Rocket Lab says there is still much to learn from the Moon 50 years after humans last stepped foot on it.
The company launched Nasa's Capstone micro-satellite spacecraft from the Māhia Peninsula in Hawke's Bay at 9.55pm last night in what is the first step in Nasa's mission to send humans back to the moon.
Rocket Lab director of communications Morgan Bailey said the launch went flawlessly.
The mission had been two years in the making and was the most complex they had carried out to date, she said.
The track it will take for orbiting the moon has never been flown before.
Bailey said the Moon had its heyday in the 1960s and 1970s and we have not been back there in 53 years.
"A lot of people ask well why go back to the Moon, haven't we been there already? But we have so much more still to learn about the Moon."
Bailey said they were hoping to use the Moon as a base to explore further into the solar system and beyond.
"But in order to do that we're going to have to relearn about how to go back to the Moon, and so Capstone, the spacecraft that we launched last night, is going to test a ... very unique kind of orbit around the Moon, one that's never been flown before."
"It's the same orbit that Nasa hopes to use with Gateway which is a Moon orbiting outpost that astronauts will travel to and then descend down to the lunar surface to do science."
Capstone cost less than US$10 million which was a very inexpensive mission as far as interplanetary launches go, Bailey said.

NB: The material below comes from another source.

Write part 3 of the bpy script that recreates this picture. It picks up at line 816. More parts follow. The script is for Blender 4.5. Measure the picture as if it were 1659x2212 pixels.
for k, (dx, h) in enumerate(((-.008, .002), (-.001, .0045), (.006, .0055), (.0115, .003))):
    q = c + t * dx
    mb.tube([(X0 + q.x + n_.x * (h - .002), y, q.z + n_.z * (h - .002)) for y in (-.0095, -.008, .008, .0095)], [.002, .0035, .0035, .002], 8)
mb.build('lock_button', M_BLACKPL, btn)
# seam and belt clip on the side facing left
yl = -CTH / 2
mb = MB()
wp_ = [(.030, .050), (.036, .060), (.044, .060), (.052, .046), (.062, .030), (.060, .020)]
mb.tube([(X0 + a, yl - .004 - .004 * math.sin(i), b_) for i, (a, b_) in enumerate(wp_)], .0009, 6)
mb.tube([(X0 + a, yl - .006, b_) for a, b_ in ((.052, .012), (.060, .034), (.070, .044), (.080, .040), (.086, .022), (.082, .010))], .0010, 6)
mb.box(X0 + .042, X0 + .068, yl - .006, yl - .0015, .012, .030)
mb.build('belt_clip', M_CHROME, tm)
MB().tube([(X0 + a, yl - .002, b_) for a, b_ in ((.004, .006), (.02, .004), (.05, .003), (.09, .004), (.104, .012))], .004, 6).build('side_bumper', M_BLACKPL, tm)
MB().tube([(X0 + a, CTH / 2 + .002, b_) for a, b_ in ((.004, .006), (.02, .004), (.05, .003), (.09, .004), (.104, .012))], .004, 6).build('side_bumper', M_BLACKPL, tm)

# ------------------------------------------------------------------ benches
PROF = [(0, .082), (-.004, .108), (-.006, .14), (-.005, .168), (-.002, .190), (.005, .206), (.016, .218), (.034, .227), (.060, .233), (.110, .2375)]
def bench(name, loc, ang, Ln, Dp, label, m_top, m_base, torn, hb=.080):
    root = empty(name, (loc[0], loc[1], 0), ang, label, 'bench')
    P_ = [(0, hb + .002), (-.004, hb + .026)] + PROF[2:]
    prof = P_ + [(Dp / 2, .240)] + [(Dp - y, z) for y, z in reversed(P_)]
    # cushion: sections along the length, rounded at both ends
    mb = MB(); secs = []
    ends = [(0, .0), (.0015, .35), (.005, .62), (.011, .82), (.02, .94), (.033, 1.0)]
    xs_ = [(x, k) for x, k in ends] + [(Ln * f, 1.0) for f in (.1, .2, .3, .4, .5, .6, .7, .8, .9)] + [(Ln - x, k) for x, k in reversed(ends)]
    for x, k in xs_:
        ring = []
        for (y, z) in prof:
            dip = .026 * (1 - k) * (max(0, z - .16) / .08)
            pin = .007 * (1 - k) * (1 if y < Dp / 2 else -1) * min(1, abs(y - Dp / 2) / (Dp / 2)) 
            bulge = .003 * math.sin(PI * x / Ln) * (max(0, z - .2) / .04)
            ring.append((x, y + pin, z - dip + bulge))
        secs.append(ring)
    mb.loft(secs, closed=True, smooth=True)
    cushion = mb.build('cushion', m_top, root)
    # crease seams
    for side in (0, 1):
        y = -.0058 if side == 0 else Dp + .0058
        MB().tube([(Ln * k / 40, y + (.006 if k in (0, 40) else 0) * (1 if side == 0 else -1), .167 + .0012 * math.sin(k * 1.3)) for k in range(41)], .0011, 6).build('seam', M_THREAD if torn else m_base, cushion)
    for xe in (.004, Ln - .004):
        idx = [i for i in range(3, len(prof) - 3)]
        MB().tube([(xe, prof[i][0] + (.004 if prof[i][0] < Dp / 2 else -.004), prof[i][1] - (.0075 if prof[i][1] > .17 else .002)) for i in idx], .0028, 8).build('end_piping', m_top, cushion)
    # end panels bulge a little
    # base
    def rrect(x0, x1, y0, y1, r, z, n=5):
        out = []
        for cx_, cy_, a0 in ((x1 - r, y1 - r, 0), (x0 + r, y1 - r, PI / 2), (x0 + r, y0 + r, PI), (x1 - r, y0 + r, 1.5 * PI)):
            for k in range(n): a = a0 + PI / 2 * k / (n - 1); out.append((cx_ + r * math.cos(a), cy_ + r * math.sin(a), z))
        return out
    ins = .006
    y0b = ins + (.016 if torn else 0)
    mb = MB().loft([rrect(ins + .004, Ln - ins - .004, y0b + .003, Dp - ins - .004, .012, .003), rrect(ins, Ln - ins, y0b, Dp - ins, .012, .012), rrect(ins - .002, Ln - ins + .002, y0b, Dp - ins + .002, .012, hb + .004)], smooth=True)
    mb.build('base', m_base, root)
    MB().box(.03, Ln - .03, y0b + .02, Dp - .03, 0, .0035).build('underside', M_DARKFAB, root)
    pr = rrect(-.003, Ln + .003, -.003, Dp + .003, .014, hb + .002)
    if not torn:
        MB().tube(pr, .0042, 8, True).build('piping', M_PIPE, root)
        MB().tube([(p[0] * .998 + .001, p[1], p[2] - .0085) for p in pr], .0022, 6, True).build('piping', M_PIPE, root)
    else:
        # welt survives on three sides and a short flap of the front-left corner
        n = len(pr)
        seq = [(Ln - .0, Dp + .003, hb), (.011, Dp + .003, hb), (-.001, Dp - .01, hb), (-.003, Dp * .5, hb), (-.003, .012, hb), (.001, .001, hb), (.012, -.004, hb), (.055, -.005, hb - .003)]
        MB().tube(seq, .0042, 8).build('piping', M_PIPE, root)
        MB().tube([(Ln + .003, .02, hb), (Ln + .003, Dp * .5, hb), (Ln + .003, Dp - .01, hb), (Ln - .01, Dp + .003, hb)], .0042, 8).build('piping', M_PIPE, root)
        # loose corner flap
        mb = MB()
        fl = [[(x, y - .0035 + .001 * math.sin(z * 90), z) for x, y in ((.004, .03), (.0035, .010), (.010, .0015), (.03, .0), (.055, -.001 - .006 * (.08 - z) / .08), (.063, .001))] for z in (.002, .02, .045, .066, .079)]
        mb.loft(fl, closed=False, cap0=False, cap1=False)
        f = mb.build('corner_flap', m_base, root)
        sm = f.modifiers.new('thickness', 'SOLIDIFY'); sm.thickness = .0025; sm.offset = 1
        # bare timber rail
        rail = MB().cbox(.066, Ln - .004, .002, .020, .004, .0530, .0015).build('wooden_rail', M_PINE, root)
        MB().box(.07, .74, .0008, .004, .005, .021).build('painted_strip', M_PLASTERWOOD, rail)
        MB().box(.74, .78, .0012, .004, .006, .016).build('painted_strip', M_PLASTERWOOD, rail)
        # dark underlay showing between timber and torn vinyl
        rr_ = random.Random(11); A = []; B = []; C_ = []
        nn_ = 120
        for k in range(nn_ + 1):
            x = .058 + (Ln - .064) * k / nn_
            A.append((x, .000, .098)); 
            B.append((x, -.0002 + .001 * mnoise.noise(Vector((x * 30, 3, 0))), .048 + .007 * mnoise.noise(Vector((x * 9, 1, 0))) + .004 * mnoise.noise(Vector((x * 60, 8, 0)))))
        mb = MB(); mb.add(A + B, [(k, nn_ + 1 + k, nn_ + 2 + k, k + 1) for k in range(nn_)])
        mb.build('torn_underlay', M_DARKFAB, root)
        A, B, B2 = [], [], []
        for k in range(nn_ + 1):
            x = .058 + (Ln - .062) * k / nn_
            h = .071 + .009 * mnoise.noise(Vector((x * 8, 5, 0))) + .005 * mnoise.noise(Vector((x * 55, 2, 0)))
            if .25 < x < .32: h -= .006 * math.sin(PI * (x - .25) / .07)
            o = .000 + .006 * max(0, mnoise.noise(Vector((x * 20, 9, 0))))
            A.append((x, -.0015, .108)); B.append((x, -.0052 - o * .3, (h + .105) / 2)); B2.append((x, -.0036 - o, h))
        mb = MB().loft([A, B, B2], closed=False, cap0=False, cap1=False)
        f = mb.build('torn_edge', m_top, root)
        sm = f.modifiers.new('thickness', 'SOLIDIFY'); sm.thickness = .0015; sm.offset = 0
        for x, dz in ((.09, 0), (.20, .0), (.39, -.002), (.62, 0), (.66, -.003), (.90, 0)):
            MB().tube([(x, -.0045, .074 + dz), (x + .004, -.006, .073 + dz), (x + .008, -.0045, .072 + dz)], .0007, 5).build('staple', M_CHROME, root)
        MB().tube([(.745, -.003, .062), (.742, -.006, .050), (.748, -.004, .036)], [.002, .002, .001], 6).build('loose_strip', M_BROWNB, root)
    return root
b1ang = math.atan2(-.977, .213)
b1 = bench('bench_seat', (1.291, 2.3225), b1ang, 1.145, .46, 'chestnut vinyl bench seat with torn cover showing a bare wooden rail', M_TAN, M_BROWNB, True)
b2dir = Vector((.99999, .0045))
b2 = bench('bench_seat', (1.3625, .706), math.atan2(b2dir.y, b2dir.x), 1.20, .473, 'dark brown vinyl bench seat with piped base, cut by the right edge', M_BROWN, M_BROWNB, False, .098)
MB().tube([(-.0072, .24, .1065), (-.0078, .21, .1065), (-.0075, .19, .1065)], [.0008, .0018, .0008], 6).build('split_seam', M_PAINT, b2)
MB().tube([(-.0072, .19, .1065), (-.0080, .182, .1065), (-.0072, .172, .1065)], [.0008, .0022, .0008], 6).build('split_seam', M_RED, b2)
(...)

"When you put that into perspective against lunar missions in days gone by that took decades and were billions of dollars, you can see how it starts to be possible to do much more science with much smaller rockets."
Systems had been developed to get the spacecraft from Earth to the Moon using less fuel which involved doing it more slowly, Bailey said.
"Photon attached to the Capstone spacecraft does lots and lots of orbits of Earth and every time it does an orbit of Earth it gets a little bit faster to try and push it further and further away from Earth."
It has a small engine which gets it further away from Earth every time it fires, she said.
About six days after the launch something called a trans-lunar injection will take place, she said.
"So a final burn of that engine which will then set Capstone off on a very far distant course."
At that point Capstone will be travelling about 40,000 km/h and the spacecraft overshoots the Moon, but the Sun's and the Moon's gravity are used to bring it back within lunar orbit, Bailey said.
Bailey said there was an overwhelming feeling of joy, excitement and relief and amongst Rocket Lab staff this morning because Capstone was by far the most complex mission they had undertaken.
"Huge team effort, so much work, so much new technology, so everyone quite literally is over the Moon."